Norfolk Southern Corp. has announced a charge of $416 million in relation to the train derailment that occurred in East Palestine, Ohio. This brings the total costs associated with the incident to $803 million.

The $416 million charge comes after a previous $387 million charge related to the East Palestine derailment during the company's first fiscal quarter.

No casualties or injuries were reported during the derailment on February 3rd, but it was a major setback for Norfolk Southern and the rail industry as a whole. The incident involved 11 tank cars carrying hazardous materials, which subsequently ignited and caused fires that damaged an additional 12 railcars, according to the National Transportation Safety Board.

During a conference call to discuss the second-quarter results, Norfolk Southern CEO Alan Shaw stated, "Adversity reveals character and tests resolve. We continue to deliver on our commitment to make things right for the people of East Palestine and the surrounding communities."

In the second quarter, the carrier reported income of $576 million from its railway operations, including the $416 million charge associated with the East Palestine incident.

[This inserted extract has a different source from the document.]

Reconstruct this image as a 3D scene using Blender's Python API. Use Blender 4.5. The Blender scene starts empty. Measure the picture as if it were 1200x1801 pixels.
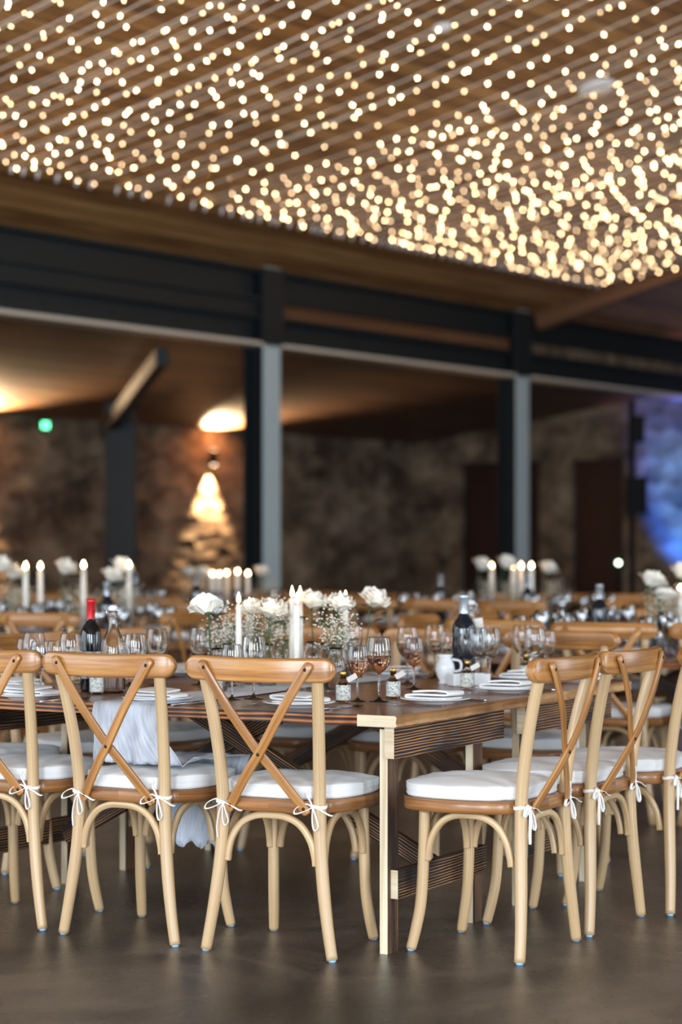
import bpy, math, random
from mathutils import Vector, Matrix
random.seed(7)
PI = math.pi
COL = bpy.context.scene.collection
HC = 1.184                                    # camera height
FPX = 3600.0

def V(*a): return Vector(a)
def lerp(a, b, t): return a + (b - a) * t

# ------------------------------------------------------------------ mesh builder
class MB:
    def __init__(s):
        s.v = []; s.f = []; s.uv = []; s.m = []; s.sm = []
    def face(s, idx, uvs=None, mat=0, smooth=True):
        s.f.append(tuple(idx)); s.uv.append(uvs or [(s.v[i][0], s.v[i][1]) for i in idx]); s.m.append(mat); s.sm.append(smooth)
    def build(s, name, mats, parent=None, loc=None, rz=None):
        me = bpy.data.meshes.new(name)
        me.from_pydata([tuple(p) for p in s.v], [], s.f)
        uvl = me.uv_layers.new(name='UVMap')
        k = 0
        for fu in s.uv:
            for c in fu:
                uvl.data[k].uv = c; k += 1
        for i, p in enumerate(me.polygons):
            p.material_index = s.m[i]; p.use_smooth = s.sm[i]
        if not isinstance(mats, (list, tuple)): mats = [mats]
        for m in mats: me.materials.append(m)
        me.update()
        o = bpy.data.objects.new(name, me); COL.objects.link(o)
        if parent is not None: o.parent = parent
        if loc is not None: o.location = loc
        if rz is not None: o.rotation_euler = (0, 0, rz)
        return o

def circle(n, r=1.0): return [(r * math.cos(2 * PI * i / n), r * math.sin(2 * PI * i / n)) for i in range(n)]
def rrect(w, h, r, k=3):
    out = []
    for cx, cy, a0 in ((w / 2 - r, h / 2 - r, 0), (-w / 2 + r, h / 2 - r, PI / 2), (-w / 2 + r, -h / 2 + r, PI), (w / 2 - r, -h / 2 + r, 3 * PI / 2)):
        for i in range(k + 1):
            a = a0 + PI / 2 * i / k
            out.append((cx + r * math.cos(a), cy + r * math.sin(a)))
    return out
def catmull(pts, n=6, closed=False):
    P = [Vector(p) for p in pts]; out = []; L = len(P)
    rng = range(L) if closed else range(L - 1)
    for i in rng:
        if closed: p0, p1, p2, p3 = P[(i - 1) % L], P[i], P[(i + 1) % L], P[(i + 2) % L]
        else: p0, p1, p2, p3 = P[max(i - 1, 0)], P[i], P[i + 1], P[min(i + 2, L - 1)]
        for k in range(n):
            t = k / n
            out.append(0.5 * ((2 * p1) + (p2 - p0) * t + (2 * p0 - 5 * p1 + 4 * p2 - p3) * t * t + (3 * p1 - p0 - 3 * p2 + p3) * t ** 3))
    if not closed: out.append(P[-1])
    return out
def sweep(mb, path, prof, hint=(0, 1, 0), sa=None, sb=None, mat=0, closed=False, smooth=True, cap=True):
    """prof (a,b): a along N, b along B (B close to hint)."""
    n = len(path); k = len(prof); base = len(mb.v); h = Vector(hint)
    per = [0.0]
    for j in range(k):
        a = prof[j]; b = prof[(j + 1) % k]; per.append(per[-1] + math.hypot(a[0] - b[0], a[1] - b[1]))
    L = 0; Ls = []
    B = None
    for i in range(n):
        p = path[i]
        if i: L += (path[i] - path[i - 1]).length
        Ls.append(L)
        if closed: T = path[(i + 1) % n] - path[i - 1]
        else: T = path[min(i + 1, n - 1)] - path[max(i - 1, 0)]
        T = T.normalized()
        b = (h if h.length > 0 else Vector((0, 0, 1))); b = b - T * b.dot(T)
        if b.length < 0.05 and B is not None: b = B - T * B.dot(T)
        B = b.normalized(); N = B.cross(T)
        fa = sa[i] if sa else 1; fb = sb[i] if sb else 1
        for (a, bb) in prof: mb.v.append(p + N * (a * fa) + B * (bb * fb))
    segs = n if closed else n - 1
    if closed: Ls.append(L + (path[0] - path[-1]).length)
    for i in range(segs):
        i2 = (i + 1) % n
        for j in range(k):
            j2 = (j + 1) % k
            mb.face((base + i * k + j, base + i * k + j2, base + i2 * k + j2, base + i2 * k + j),
                    [(Ls[i], per[j]), (Ls[i], per[j + 1]), (Ls[i + 1], per[j + 1]), (Ls[i + 1], per[j])], mat, smooth)
    if cap and not closed:
        mb.face([base + j for j in range(k)][::-1], None, mat, False)
        mb.face([base + (n - 1) * k + j for j in range(k)], None, mat, False)
def tube(mb, pts, r, n=8, sub=5, mat=0, rad=None, hint=(0, 1, 0), closed=False):
    path = catmull(pts, sub, closed) if sub > 1 else [Vector(p) for p in pts]
    sc = None
    if rad:
        sc = []
        m = len(path)
        for i in range(m):
            t = i / (m - 1) * (len(rad) - 1); a = int(min(t, len(rad) - 2)); sc.append(lerp(rad[a], rad[a + 1], t - a))
        r = 1.0
    sweep(mb, path, circle(n, r), hint, sc, sc, mat, closed)
def box(mb, c, d, rot=None, mat=0, uvaxis=0, bev=0.0, mats=None, off=(0, 0)):
    """box centre c dims d; grain runs along uvaxis. mats: dict of face index (-x,+x,-y,+y,-z,+z) -> mat"""
    x, y, z = d[0] / 2, d[1] / 2, d[2] / 2
    M = rot if rot is not None else Matrix.Identity(3)
    C = Vector(c)
    def q(pts, mi):
        base = len(mb.v); uv = []
        for p in pts:
            mb.v.append(C + M @ Vector(p))
            o = [a for a in range(3) if a != uvaxis]
            # second coordinate: axis that varies
            mb_ = [max(abs(pts[i][a] - pts[0][a]) for i in range(4)) for a in o]
            a2 = o[0] if mb_[0] > mb_[1] else o[1]
            uv.append((p[uvaxis] + off[0], p[a2] + off[1] + mi * 0.37))
        mb.face(range(base, base + 4), uv, mat if not mats else mats.get(mi, mat), False)
    q([(-x, -y, -z), (-x, -y, z), (-x, y, z), (-x, y, -z)], 0)
    q([(x, -y, -z), (x, y, -z), (x, y, z), (x, -y, z)], 1)
    q([(-x, -y, -z), (x, -y, -z), (x, -y, z), (-x, -y, z)], 2)
    q([(-x, y, -z), (-x, y, z), (x, y, z), (x, y, -z)], 3)
    q([(-x, -y, -z), (-x, y, -z), (x, y, -z), (x, -y, -z)], 4)
    q([(-x, -y, z), (x, -y, z), (x, y, z), (-x, y, z)], 5)
def lathe(mb, prof, n=24, c=(0, 0, 0), mat=0, smooth=True, closed=False):
    base = len(mb.v); k = len(prof); C = Vector(c)
    for (r, z) in prof:
        for i in range(n):
            a = 2 * PI * i / n
            mb.v.append(C + Vector((r * math.cos(a), r * math.sin(a), z)))
    for j in range(k if closed else k - 1):
        j2 = (j + 1) % k
        for i in range(n):
            i2 = (i + 1) % n
            mb.face((base + j * n + i, base + j * n + i2, base + j2 * n + i2, base + j2 * n + i),
                    [(i / n, prof[j][1]), ((i + 1) / n, prof[j][1]), ((i + 1) / n, prof[j2][1]), (i / n, prof[j2][1])], mat, smooth)
def bevel(o, w, seg=2, ang=0.6):
    m = o.modifiers.new('bevel', 'BEVEL'); m.width = w; m.segments = seg; m.limit_method = 'ANGLE'; m.angle_limit = ang; return o

# ------------------------------------------------------------------ materials
def srgb(r, g, b):
    f = lambda c: ((c / 255 + 0.055) / 1.055) ** 2.4 if c > 10 else c / 255 / 12.92
    return (f(r), f(g), f(b), 1)
class NT:
    def __init__(s, name):
        s.m = bpy.data.materials.new(name); s.m.use_nodes = True; s.t = s.m.node_tree
        s.t.nodes.clear(); s.out = s.t.nodes.new('ShaderNodeOutputMaterial')
    def n(s, typ, **kw):
        nd = s.t.nodes.new(typ)
        for k, v in kw.items():
            if k.startswith('i_'):
                key = k[2:].replace('_', ' ')
                nd.inputs[key].default_value = v
            else: setattr(nd, k, v)
        return nd
    def l(s, a, b): s.t.links.new(a, b)
    def ramp(s, fac, stops):
        r = s.n('ShaderNodeValToRGB'); e = r.color_ramp.elements
        while len(e) < len(stops): e.new(0.5)
        for i, (p, c) in enumerate(stops):
            e[i].position = p; e[i].color = c if len(c) == 4 else (*c, 1)
        s.l(fac, r.inputs[0]); return r
    def bsdf(s, **kw):
        b = s.n('ShaderNodeBsdfPrincipled')
        for k, v in kw.items(): b.inputs[k].default_value = v
        s.l(b.outputs[0], s.out.inputs[0]); return b
def plain(name, col, rough=0.5, metal=0, **kw):
    t = NT(name); t.bsdf(**{'Base Color': col, 'Roughness': rough, 'Metallic': metal, **kw}); return t.m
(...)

This represents a 55% decline compared to the same period last year when the income was $1.3 billion.

Despite this setback, shares of Norfolk Southern experienced a slight increase of 0.2% on Thursday, while the S&P 500 index saw a gain of 0.5%. However, the company's stock has fallen 3.7% in 2023.

The East Palestine derailment has led to legal action against Norfolk Southern, as they have been sued by both the Justice Department and the EPA. The company is committed to addressing the situation and has enlisted Atkins Nuclear Secured to lead a safety review.